Later tonight I'll return to Seattle, but this weekend I've been in and around Philadelphia for Jay and Kristina's wedding. The wedding itself was nice -- happy bride and groom, wedding band with a heavily invested sax player/tambourinist, tables named after planets in the Star Wars universe. All the usual niceties.
What's more interesting to me is the weird ambivalence I feel every time we return to Philadelphia these days, which we do at least once or twice a year since Chris's parents live in the area and we both have tons of friends there. I spent nine out of the ten years between 1992-2002 in Philadelphia, going to both college and grad school there. All in all I'd have to say it was pretty positive experience. I mostly had a pretty good time there. Sure, the place is semi-dirty, it has a total fuck-you attitude, and the motto of its public transit system is the modest yet in-your-face-obnoxious "We're getting there." But all of those things are, or were, part of its own particular kind of charm.
Living in Seattle there are some things I miss about Philadelphia and the east coast in general. I miss
having a reasonable public transit system, however unambitious and craptacular. I miss being in a place where I don't have to drive everywhere. I even miss Eagles fans even though I hate the Eagles; I miss living in a place where people care about football. I miss living in a place with a deep sense of history and little streets with row houses and trees. I miss having a real autumn. Most of all, I miss the lifestyle I had when I lived there, and I miss my friends.

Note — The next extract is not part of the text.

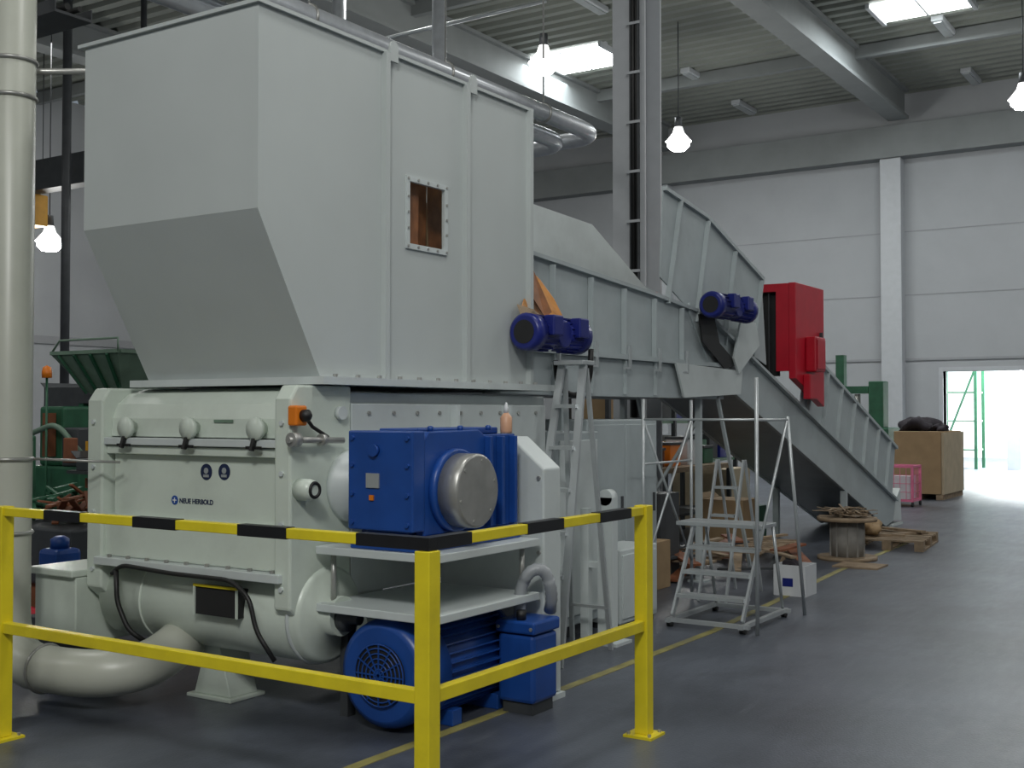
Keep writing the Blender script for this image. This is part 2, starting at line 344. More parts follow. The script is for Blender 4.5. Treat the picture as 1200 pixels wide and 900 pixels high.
MB().box(XL+.15, XR-.13, YF+.04, YF+.1, .97, 1.325).build('front_door', 'cream', t, bev=.006)
MB().box(XL+.12, XR-.11, YF-.0, YF+.1, .755, .985).build('lower_door', 'cream', t, bev=.008)
MB().box(XL+.1, XR-.05, YF-.06, YF+.2, .71, .754).build('drum_flange', 'white', t, bev=.004)
for i in range(9): bolt(t, (XL+.2+i*.155, YF-.03, .755), (0, 0, 1), .013, .015)
for x in (XL+.06, XR-.055):
    for z in (.68, 1.0, 1.25, 1.5): bolt(t, (x, YF-.03, z), (0, -1, 0), .014, .012, 'white')
MB().lathe([(.0, 0), (.21, 0), (.245, .01), (.245, 1.50), (.22, 1.52), (.10, 1.53), (.10, 1.6), (0, 1.6)], (-5.55, 4.50, .525), (1, 0, 0), 40).build('drum', 'cream', t)
MB().torus((-5.2, 4.5, .525), (1, 0, 0), .245, .008, 40).build('weld_ring', 'cream', t)
MB().torus((-4.1, 4.5, .525), (1, 0, 0), .245, .012, 40).build('weld_ring', 'white', t)
MB().lathe([(.07, 0), (.07, .05), (.03, .06), (.03, .12), (0, .12)], (-3.96, 4.5, .52), (1, 0, 0)).build('bearing', 'darkgrey', t)
p = onY(259, 704, 4.25)
k = MB().box(p.x-.16, p.x+.16, 4.215, 4.29, p.z-.075, p.z+.07).build('control_plate', 'dark', t, bev=.004)
MB().box(p.x-.16, p.x+.16, 4.205, 4.2149, p.z+.07, p.z+.083).build('yellow_strip', 'yellow', k)
MB().box(p.x-.16, p.x-.15, 4.205, 4.2149, p.z-.075, p.z+.07).box(p.x+.15, p.x+.16, 4.205, 4.2149, p.z-.075, p.z+.07).build('plate_frame', 'cream', k)
pts = [onY(131, 672, 4.2), onY(142, 662, 4.18), onY(200, 672, 4.17), onY(270, 680, 4.17), onY(292, 700, 4.17), onY(300, 740, 4.17), onY(322, 775, 4.2)]
MB().tube(fillet(pts, .06), .012, 8).build('cable', 'rubber', t)
pts = [onY(136, 668, 4.19), onY(137, 705, 4.18), onY(150, 738, 4.19), onY(170, 752, 4.25)]
MB().tube(fillet(pts, .05), .014, 8).build('cable', 'rubber', t)
for x, y in ((-4.85, 4.56), (-5.35, 6.3), (-4.3, 6.3)):
    MB().prism([(x-.14, y-.1, .02), (x-.05, y-.1, .30 if y < 5 else .63), (x+.05, y-.1, .30 if y < 5 else .63), (x+.14, y-.1, .02)], (0, .2, 0)).box(x-.17, x+.17, y-.13, y+.13, 0, .0199).build('foot', 'cream', t, bev=.004)
MB().box(-5.99, -5.62, 4.16, 4.6, .25, .63).box(-6.02, -5.615, 4.13, 4.62, .63, .67).build('inlet_box', 'cream', t, bev=.008)
MB().box(-5.95, -5.7, 4.3, 4.5, 0, .25).build('foot', 'darkgrey', t)
p = onY(205, 586, YF+.04)
MB().lathe([(.025, 0), (.025, .002)], (p.x, YF+.04, p.z), (0, -1, 0)).build('emblem', 'blue', t)
MB().box(p.x-.014, p.x+.014, YF+.036, YF+.038, p.z-.003, p.z+.003).box(p.x-.003, p.x+.003, YF+.0362, YF+.0378, p.z+.003, p.z+.014).box(p.x-.003, p.x+.003, YF+.0362, YF+.0378, p.z-.014, p.z-.003).build('emblem_mark', 'signwhite', t)
text('lettering', 'NEUE HERBOLD', .036, (p.x+.037, YF+.038, p.z-.013), (R(90), 0, 0), 'sign', t)
for px in (242, 263):
    p = onY(px, 553, YF+.04)
    k = MB().lathe([(.043, 0), (.043, .002)], (p.x, YF+.04, p.z), (0, -1, 0), 28).build('safety_sign', 'sign', t)
    MB().lathe([(.016, 0), (.016, .002)], (p.x, YF+.038, p.z+.006), (0, -1, 0)).box(p.x-.02, p.x+.02, YF+.0355, YF+.038, p.z-.028, p.z-.014).build('pictogram', 'alu', k)
p = onY(262, 490, 4.28)
MB().box(p.x-.07, p.x+.07, 4.277, 4.281, 1.50, 1.515).build('marking', 'lgreen', t)
bx = onX(397, 484, XR)
MB().lathe([(.035, 0), (.035, .03), (.0, .03)], (XR, bx.y, bx.z), (1, 0, 0)).build('round_cap', 'white', t)
p = onX(345, 487, XR)
k = MB().box(XR, XR+.06, p.y-.05, p.y+.03, p.z-.05, p.z+.05).build('limit_switch', 'orange', t, bev=.01)
MB().lathe([(.03, 0), (.03, .03), (.01, .05)], (XR+.06, p.y, p.z), (1, 0, 0)).build('switch_knob', 'rubber', k)
MB().tube([onX(352, 480, XR+.04), onX(366, 500, XR+.05), onX(384, 512, XR+.04)], .01, 8).build('cable', 'rubber', t)
MB().cyl((XR+.05, 4.15, 1.42), (XR+.05, 4.55, 1.41), .016).lathe([(.035, 0), (.035, .05)], (XR+.05, 4.22, 1.42), (0, -1, 0)).lathe([(.03, 0), (.03, .03)], (XR+.05, 4.38, 1.415), (0, 1, 0)).build('adjuster_rod', 'steel', t)
p = onX(360, 574, XR+.05)
k = MB().lathe([(.055, 0), (.055, .06), (.045, .10), (0, .10)], (XR, p.y, p.z), (1, 0, 0)).build('pivot_bearing', 'cream', t)
MB().torus((XR+.1, p.y, p.z), (1, 0, 0), .035, .009).build('seal_ring', 'rubber', k)
MB().lathe([(.19, 0), (.19, .05), (.17, .06), (.17, .25)], (XR-.01, 4.67, 1.17), (1, 0, 0), 32).build('rotor_housing', 'white', t)
MB().box(XR-.03, XR-.0, 4.675, 6.62, .6, 1.6).build('side_panel', 'white', t, bev=.005)
for i in range(10): bolt(t, (XR, 4.6+i*.21, 1.55), (1, 0, 0), .012, .01)
for y in (5.55, 6.1): MB().box(XR, XR+.05, y, y+.03, .6, 1.6).build('side_rib', 'white', t)

# ================================================================ HOPPER
HX0, HX1, HY0, HY1, HZ0, HZ1 = -5.35, -4.05, 3.99, 6.42, 1.735, 3.515
t = HP = T('feed_hopper', 'large pale grey sheet steel feed hopper with small window above the shredder', 'hopper', (-4.7, 5.3, HZ0))
wy0, wy1, wz0, wz1 = 5.15, 5.48, 2.50, 2.85
yb = 4.43; zb = 2.53
def yz(pts, x, th=-.012): return ([(x, a, b) for a, b in pts], (th, 0, 0))
me_v = [(HY0, HZ1), (wy0, HZ1), (wy1, HZ1), (HY1, HZ1), (HY1, HZ0), (wy1, HZ0), (wy0, HZ0), (yb, HZ0), (HY0, zb), (wy0, wz0), (wy1, wz0), (wy1, wz1), (wy0, wz1)]
mb = MB(); vs = [(HX1, a, b) for a, b in me_v]+[(HX1-.012, a, b) for a, b in me_v]
fr = [(0, 1, 12, 9, 6, 7, 8), (1, 2, 11, 12), (9, 10, 5, 6), (2, 3, 4, 5, 10, 11)]
ed = [(0, 1), (1, 2), (2, 3), (3, 4), (4, 5), (5, 6), (6, 7), (7, 8), (8, 0), (9, 10), (10, 11), (11, 12), (12, 9)]
mb.add(vs, fr+[tuple(i+13 for i in reversed(f)) for f in fr]+[(a, b, b+13, a+13) for a, b in ed])
mb.build('side_panel', 'hopper', t)
MB().prism(*yz([(HY0, HZ1), (HY1, HZ1), (HY1, HZ0), (yb, HZ0), (HY0, zb)], HX0, .012)).build('side_panel', 'hopper', t)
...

But increasingly with each trip back, I notice the shit I never liked about the place a lot more than the stuff I miss. I notice the way it smells in the morning when the wind carries the stink from the refineries southwest of the city and washes it all over everything. I notice that subway stops reek of old urine. I notice that everything is really, really dirty. I notice that the city is all muted grays and browns and there is little of the lush green to which I've become accustomed. The drivers are needlessly aggressive and the highway onramps are designed to maximize accidents. The fuck-you attitude feels a lot less charming than it once did. I still have some friends here, but most of them have moved on.
And so I'm left with these mixed feelings where I like coming back and I don't, and where I feel bad for the part where I don't. It feels like visiting a place where I used to live, but not like coming home.